• **WHAT IS BEING ASKED**
Repeat every line from the line containing "Build this scene" to the end of the data, exactly. Leave the pictures out.

########################################

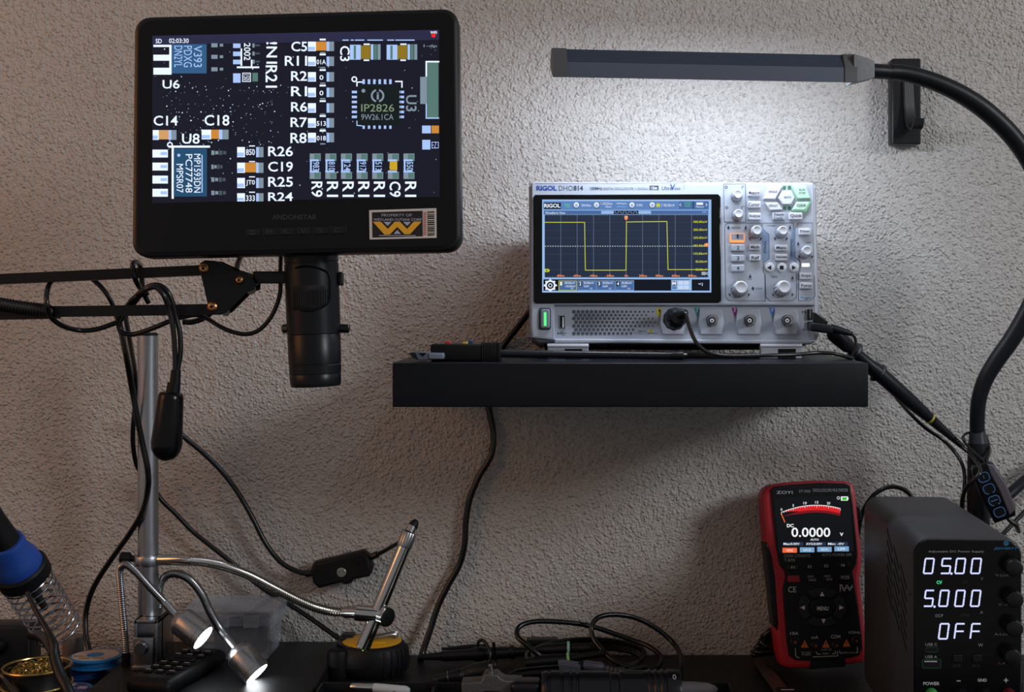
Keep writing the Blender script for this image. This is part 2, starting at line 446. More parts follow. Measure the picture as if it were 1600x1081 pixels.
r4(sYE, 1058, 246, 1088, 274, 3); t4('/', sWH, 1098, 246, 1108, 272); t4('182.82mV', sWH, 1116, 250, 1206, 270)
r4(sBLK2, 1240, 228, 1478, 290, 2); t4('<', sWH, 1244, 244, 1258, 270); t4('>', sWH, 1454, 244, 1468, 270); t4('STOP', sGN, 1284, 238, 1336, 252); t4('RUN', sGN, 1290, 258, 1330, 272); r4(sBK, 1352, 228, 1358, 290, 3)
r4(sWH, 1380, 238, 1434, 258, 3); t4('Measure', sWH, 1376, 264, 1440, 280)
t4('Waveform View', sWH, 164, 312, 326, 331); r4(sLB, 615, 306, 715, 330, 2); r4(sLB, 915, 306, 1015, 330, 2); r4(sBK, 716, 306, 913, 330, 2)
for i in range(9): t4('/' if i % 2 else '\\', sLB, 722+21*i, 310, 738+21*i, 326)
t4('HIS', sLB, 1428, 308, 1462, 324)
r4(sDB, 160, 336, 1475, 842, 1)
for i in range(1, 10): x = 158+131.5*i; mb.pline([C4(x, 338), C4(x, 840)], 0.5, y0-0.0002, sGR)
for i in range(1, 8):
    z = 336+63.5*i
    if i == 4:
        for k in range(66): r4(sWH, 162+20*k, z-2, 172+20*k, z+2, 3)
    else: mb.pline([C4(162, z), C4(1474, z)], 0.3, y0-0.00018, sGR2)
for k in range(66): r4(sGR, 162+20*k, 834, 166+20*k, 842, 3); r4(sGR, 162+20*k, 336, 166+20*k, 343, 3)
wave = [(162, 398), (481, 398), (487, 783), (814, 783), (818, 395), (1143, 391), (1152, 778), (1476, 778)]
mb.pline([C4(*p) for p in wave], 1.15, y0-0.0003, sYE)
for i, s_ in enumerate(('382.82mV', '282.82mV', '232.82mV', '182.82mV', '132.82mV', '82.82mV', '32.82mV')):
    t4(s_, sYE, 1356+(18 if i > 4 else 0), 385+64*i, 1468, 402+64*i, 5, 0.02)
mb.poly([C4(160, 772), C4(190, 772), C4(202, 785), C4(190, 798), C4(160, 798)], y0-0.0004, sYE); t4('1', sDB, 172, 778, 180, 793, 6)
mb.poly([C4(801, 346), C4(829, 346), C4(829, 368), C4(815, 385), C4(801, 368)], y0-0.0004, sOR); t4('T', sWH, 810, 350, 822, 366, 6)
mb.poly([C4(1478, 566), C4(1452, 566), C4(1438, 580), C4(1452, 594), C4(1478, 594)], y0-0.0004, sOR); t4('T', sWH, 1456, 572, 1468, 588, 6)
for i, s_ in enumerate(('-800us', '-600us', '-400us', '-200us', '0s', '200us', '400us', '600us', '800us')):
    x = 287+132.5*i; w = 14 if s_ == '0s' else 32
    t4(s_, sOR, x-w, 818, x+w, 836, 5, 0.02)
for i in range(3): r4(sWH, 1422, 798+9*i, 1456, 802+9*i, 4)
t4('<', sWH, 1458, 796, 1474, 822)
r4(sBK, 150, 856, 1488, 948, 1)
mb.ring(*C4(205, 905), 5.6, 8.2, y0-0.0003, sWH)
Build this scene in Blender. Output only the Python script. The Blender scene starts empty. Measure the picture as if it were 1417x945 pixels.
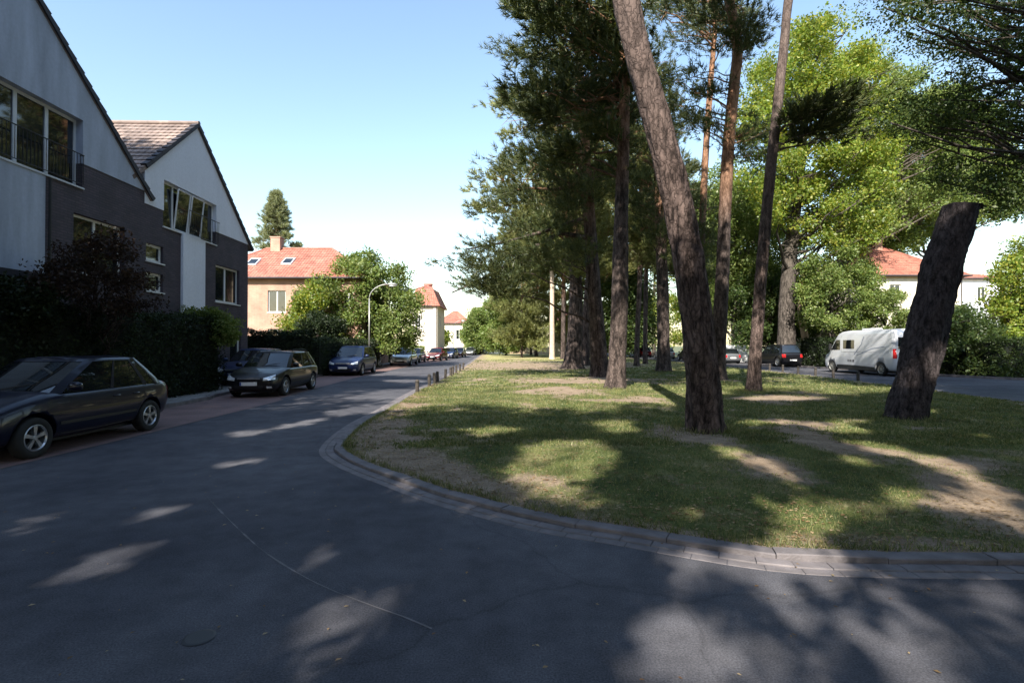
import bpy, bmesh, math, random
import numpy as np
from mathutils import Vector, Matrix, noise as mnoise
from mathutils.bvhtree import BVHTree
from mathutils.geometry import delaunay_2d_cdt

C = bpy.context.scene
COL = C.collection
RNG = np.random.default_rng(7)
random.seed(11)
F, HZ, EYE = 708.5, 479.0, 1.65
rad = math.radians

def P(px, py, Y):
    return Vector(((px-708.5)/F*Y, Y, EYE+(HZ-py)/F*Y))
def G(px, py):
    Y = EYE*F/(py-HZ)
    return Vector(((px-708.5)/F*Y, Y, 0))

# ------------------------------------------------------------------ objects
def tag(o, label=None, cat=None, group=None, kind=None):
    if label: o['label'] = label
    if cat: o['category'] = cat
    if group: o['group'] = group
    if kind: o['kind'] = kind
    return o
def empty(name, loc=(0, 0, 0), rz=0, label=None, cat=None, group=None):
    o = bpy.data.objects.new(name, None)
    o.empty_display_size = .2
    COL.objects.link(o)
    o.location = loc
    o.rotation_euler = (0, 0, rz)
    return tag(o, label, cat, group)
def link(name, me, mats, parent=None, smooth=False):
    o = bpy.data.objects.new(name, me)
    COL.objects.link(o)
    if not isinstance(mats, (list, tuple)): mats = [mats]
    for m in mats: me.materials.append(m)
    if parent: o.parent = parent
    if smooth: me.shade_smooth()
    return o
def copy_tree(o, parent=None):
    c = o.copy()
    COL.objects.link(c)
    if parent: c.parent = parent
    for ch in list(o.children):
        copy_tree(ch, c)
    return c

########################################

• **SOLUTION**
Build this scene in Blender. Output only the Python script. The Blender scene starts empty. Measure the picture as if it were 1417x945 pixels.
import bpy, bmesh, math, random
import numpy as np
from mathutils import Vector, Matrix, noise as mnoise
from mathutils.bvhtree import BVHTree
from mathutils.geometry import delaunay_2d_cdt

C = bpy.context.scene
COL = C.collection
RNG = np.random.default_rng(7)
random.seed(11)
F, HZ, EYE = 708.5, 479.0, 1.65
rad = math.radians

def P(px, py, Y):
    return Vector(((px-708.5)/F*Y, Y, EYE+(HZ-py)/F*Y))
def G(px, py):
    Y = EYE*F/(py-HZ)
    return Vector(((px-708.5)/F*Y, Y, 0))

# ------------------------------------------------------------------ objects
def tag(o, label=None, cat=None, group=None, kind=None):
    if label: o['label'] = label
    if cat: o['category'] = cat
    if group: o['group'] = group
    if kind: o['kind'] = kind
    return o
def empty(name, loc=(0, 0, 0), rz=0, label=None, cat=None, group=None):
    o = bpy.data.objects.new(name, None)
    o.empty_display_size = .2
    COL.objects.link(o)
    o.location = loc
    o.rotation_euler = (0, 0, rz)
    return tag(o, label, cat, group)
def link(name, me, mats, parent=None, smooth=False):
    o = bpy.data.objects.new(name, me)
    COL.objects.link(o)
    if not isinstance(mats, (list, tuple)): mats = [mats]
    for m in mats: me.materials.append(m)
    if parent: o.parent = parent
    if smooth: me.shade_smooth()
    return o
def copy_tree(o, parent=None):
    c = o.copy()
    COL.objects.link(c)
    if parent: c.parent = parent
    for ch in list(o.children):
        copy_tree(ch, c)
    return c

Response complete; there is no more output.